→ DESCRIPTION OF THE TASK: Write out the data again in full, exactly as it reads.

→ RECORDED INFORMATION:
____
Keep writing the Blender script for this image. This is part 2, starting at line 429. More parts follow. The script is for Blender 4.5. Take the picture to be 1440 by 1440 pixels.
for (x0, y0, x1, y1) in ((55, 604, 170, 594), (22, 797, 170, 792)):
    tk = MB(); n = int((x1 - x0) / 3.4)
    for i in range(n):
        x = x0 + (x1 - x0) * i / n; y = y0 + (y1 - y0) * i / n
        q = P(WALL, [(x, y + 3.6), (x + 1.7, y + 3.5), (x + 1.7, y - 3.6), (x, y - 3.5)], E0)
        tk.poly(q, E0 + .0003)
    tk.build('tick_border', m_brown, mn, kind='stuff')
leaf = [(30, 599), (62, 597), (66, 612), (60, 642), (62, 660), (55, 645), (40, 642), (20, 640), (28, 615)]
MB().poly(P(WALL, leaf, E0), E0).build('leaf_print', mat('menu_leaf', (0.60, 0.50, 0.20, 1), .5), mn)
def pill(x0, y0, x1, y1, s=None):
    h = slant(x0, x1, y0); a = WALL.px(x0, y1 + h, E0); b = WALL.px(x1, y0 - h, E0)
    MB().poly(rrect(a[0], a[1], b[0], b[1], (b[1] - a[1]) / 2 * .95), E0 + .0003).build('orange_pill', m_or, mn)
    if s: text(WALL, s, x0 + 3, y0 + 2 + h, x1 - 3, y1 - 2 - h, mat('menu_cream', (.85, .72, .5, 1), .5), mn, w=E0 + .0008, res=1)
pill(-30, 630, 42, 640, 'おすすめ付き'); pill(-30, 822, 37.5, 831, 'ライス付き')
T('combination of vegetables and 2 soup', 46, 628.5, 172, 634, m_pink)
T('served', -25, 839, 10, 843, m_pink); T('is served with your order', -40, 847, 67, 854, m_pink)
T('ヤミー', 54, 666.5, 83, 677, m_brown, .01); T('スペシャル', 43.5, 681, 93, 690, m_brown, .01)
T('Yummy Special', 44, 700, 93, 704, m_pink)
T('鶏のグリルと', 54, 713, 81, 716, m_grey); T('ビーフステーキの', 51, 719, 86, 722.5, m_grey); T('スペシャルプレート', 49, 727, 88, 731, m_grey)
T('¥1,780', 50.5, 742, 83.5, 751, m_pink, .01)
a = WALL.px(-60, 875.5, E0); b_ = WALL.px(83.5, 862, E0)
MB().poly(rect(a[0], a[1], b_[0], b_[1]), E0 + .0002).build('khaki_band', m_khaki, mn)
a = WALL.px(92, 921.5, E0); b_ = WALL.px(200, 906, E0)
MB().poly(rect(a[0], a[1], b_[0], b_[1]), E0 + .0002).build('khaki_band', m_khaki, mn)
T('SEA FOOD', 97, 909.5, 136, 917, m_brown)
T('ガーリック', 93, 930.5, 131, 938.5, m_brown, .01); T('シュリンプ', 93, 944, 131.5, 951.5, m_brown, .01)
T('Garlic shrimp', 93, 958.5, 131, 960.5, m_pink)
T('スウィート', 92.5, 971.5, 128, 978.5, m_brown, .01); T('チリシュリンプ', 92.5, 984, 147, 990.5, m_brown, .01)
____
→ RESULT OF THIS EXERCISE:
Keep writing the Blender script for this image. This is part 2, starting at line 429. More parts follow. The script is for Blender 4.5. Take the picture to be 1440 by 1440 pixels.
for (x0, y0, x1, y1) in ((55, 604, 170, 594), (22, 797, 170, 792)):
    tk = MB(); n = int((x1 - x0) / 3.4)
    for i in range(n):
        x = x0 + (x1 - x0) * i / n; y = y0 + (y1 - y0) * i / n
        q = P(WALL, [(x, y + 3.6), (x + 1.7, y + 3.5), (x + 1.7, y - 3.6), (x, y - 3.5)], E0)
        tk.poly(q, E0 + .0003)
    tk.build('tick_border', m_brown, mn, kind='stuff')
leaf = [(30, 599), (62, 597), (66, 612), (60, 642), (62, 660), (55, 645), (40, 642), (20, 640), (28, 615)]
MB().poly(P(WALL, leaf, E0), E0).build('leaf_print', mat('menu_leaf', (0.60, 0.50, 0.20, 1), .5), mn)
def pill(x0, y0, x1, y1, s=None):
    h = slant(x0, x1, y0); a = WALL.px(x0, y1 + h, E0); b = WALL.px(x1, y0 - h, E0)
    MB().poly(rrect(a[0], a[1], b[0], b[1], (b[1] - a[1]) / 2 * .95), E0 + .0003).build('orange_pill', m_or, mn)
    if s: text(WALL, s, x0 + 3, y0 + 2 + h, x1 - 3, y1 - 2 - h, mat('menu_cream', (.85, .72, .5, 1), .5), mn, w=E0 + .0008, res=1)
pill(-30, 630, 42, 640, 'おすすめ付き'); pill(-30, 822, 37.5, 831, 'ライス付き')
T('combination of vegetables and 2 soup', 46, 628.5, 172, 634, m_pink)
T('served', -25, 839, 10, 843, m_pink); T('is served with your order', -40, 847, 67, 854, m_pink)
T('ヤミー', 54, 666.5, 83, 677, m_brown, .01); T('スペシャル', 43.5, 681, 93, 690, m_brown, .01)
T('Yummy Special', 44, 700, 93, 704, m_pink)
T('鶏のグリルと', 54, 713, 81, 716, m_grey); T('ビーフステーキの', 51, 719, 86, 722.5, m_grey); T('スペシャルプレート', 49, 727, 88, 731, m_grey)
T('¥1,780', 50.5, 742, 83.5, 751, m_pink, .01)
a = WALL.px(-60, 875.5, E0); b_ = WALL.px(83.5, 862, E0)
MB().poly(rect(a[0], a[1], b_[0], b_[1]), E0 + .0002).build('khaki_band', m_khaki, mn)
a = WALL.px(92, 921.5, E0); b_ = WALL.px(200, 906, E0)
MB().poly(rect(a[0], a[1], b_[0], b_[1]), E0 + .0002).build('khaki_band', m_khaki, mn)
T('SEA FOOD', 97, 909.5, 136, 917, m_brown)
T('ガーリック', 93, 930.5, 131, 938.5, m_brown, .01); T('シュリンプ', 93, 944, 131.5, 951.5, m_brown, .01)
T('Garlic shrimp', 93, 958.5, 131, 960.5, m_pink)
T('スウィート', 92.5, 971.5, 128, 978.5, m_brown, .01); T('チリシュリンプ', 92.5, 984, 147, 990.5, m_brown, .01)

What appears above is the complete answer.